You mean like when I compile "grep" and other command line tools
on my Amiga using Manx Aztec C, a K&R compiler?

Or when I use Watcom to take some FreeBSD code for a POS system
to do the same thing for DR-DOS, because GCC won't run there
because it can't be compiled to use overlays?

Really, if someone can't understand __P(), they should probably
not be in the kernel, with all those "dangerous" linker sets
and other less obvious code than __P()...


> If the answer is "no", and I think it quite reasonably might be, then
> we can move forward with at least one assumption and that's that __P()
> can die in FreeBSD as something which merely obfuscates and renders
> our code more unpleasant to the eye.

I think that portability of code between FreeBSD and OpenBSD
and NetBSD is a concern, and I think increasing the diffs
gratuitously between these systems is a Bad Idea(tm).

Also, as has already been raised, there is an issue of doing
back-ports of the code to FreeBSD X.Y, where X.Y is and of
the versions prior to the cosmetic make-over.
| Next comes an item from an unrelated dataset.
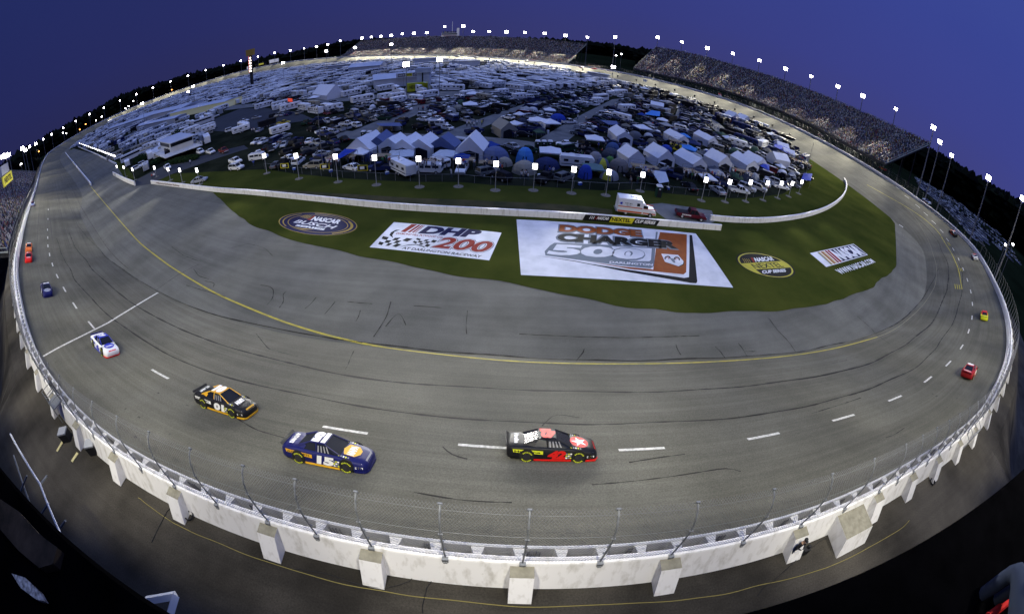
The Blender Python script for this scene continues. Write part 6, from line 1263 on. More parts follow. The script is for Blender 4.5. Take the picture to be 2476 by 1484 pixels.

When NetBSD or OpenBSD gets new code (e.g. the SYN cache code
or the ipfilter license-inspired replacement), it would be
nice if porting the code would not require a human going
through and deciding which differences are there because they
need to be there, and which ones are there because of
gratuitous cosmetic changes.


> If you want my vote, and you get it whether that's the case or not, I
> say we nuke __P() from orbit until it and the unlucky disk platters it
> formerly rested on are reduced to a molten, bubbly, radioactive slag
> with the merest hint of ferrous particles still coating the surface.

Can you get BSDI, NetBSD, and OpenBSD to go along with this?